Wednesday, March 19, 2008

The bullshit you call life

Ann had it right all along.

no one will understand that.
and no its no the baby part I'm referring too.

back in high school Laura Knight and Ann always did this weird thing. That i never much of at the time. But now completely understood why.

Kinda of feel like no one is helping me.
Give me something to grab on too.
something more than your raging bullshit.
words wobbly wood drifts mean absolutely nothing to me.

I want help. Of the third degree.

something to gain my composer. I'm hinting , that i getting ready for a break break down , but no one seems to want to knowledge it . So whatever. figure out some day.
or I'll die. And Hitler will tell me the truths of the universe.

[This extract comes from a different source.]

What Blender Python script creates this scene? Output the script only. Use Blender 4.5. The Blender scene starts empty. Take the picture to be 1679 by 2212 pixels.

I watch so many people dead.
They are dead because they doing live their life. Doing the same old same old bulshit day in and day out is not living. Standing off to the side lines is not living. Do something. You got it all. Live it , Experience everything.

Open your arms.

I want to find a bunch of people who just want to get away and start life somewhere worth it.

1 comment:

Mateo said...

Wish I could stop being such a Practical Patty and join you on an adventure. But with all this "life is what you make it" "carpe diem" "anything is possible" talk, I'd think you would be a tad more optimistic! Maybe you just need to eat some goomy bears.